The North Fork Nooksack Maple Reach Phase 1 restoration project was managed from design through construction and monitoring by Watershed Restoration Coordinator Eric Stover, with support from the following:

  • Sindick Bura and Aaron Cline – log inventory, construction support, fish exclusion and planting
  • Lindsie Fratus-Thomas – design review, planning support, fish exclusion and construction oversight support.
  • Treva Coe – securing grant funding, grant and budget management, design review, fish exclusion
  • Michael Maudlin – design review, habitat monitoring
  • Ned Currence – water isolation planning, fish exclusion
  • Darren Malloway, Jeremiah Johnny – fish exclusion
  • Trevor Delgado – cultural resources review
  • George Swanaset Jr. – department direction

The NCR Habitat Program staff also wish to thank Tribal Council and Administration staff for their strong support of these important chinook habitat restoration projects. 

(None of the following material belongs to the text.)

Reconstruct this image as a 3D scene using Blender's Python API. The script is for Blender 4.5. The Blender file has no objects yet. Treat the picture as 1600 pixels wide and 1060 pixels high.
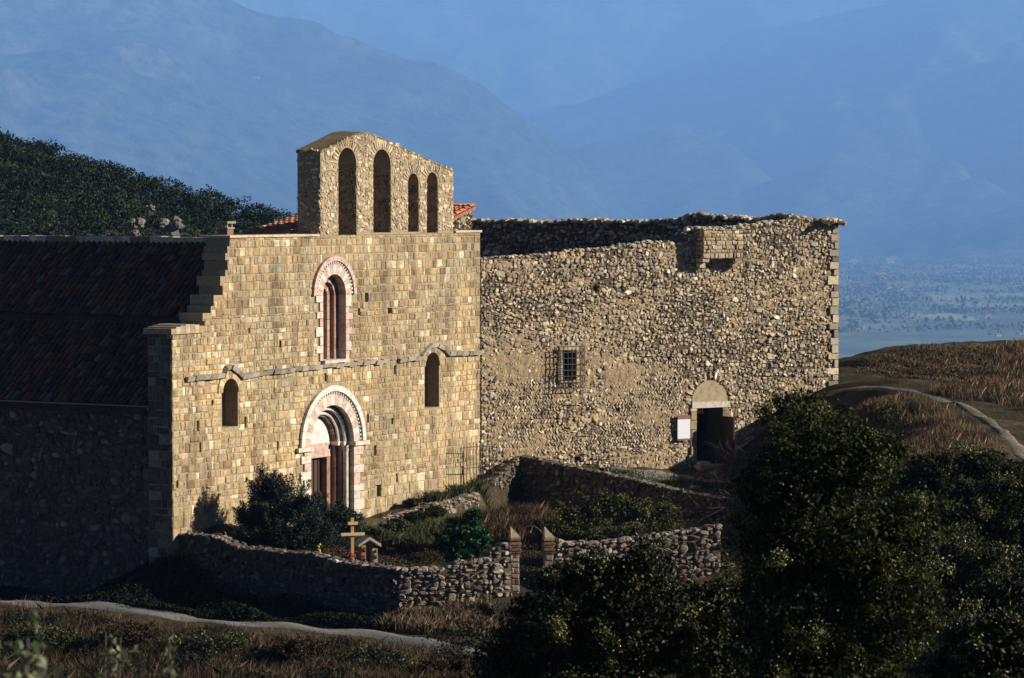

It takes a lot of effort, decades of work, and many hands to restore a river and attempt to bring back early chinook from the brink of extinction. We are grateful to have the opportunity to continue to do our part to recover salmon and to recover treaty fishing opportunities for the Nooksack Indian Tribal members.

Some of the juvenile salmonids – including coho salmon, steelhead, and bull trout – caught during one seining set.
Drone photo looking down river. ELJs slowing further erosion of river into lower Maple Creek (behind ELJs at top right of photo) while providing pool habitat and starting the formation of a side-channel for improved chinook habitat (middle left of photo).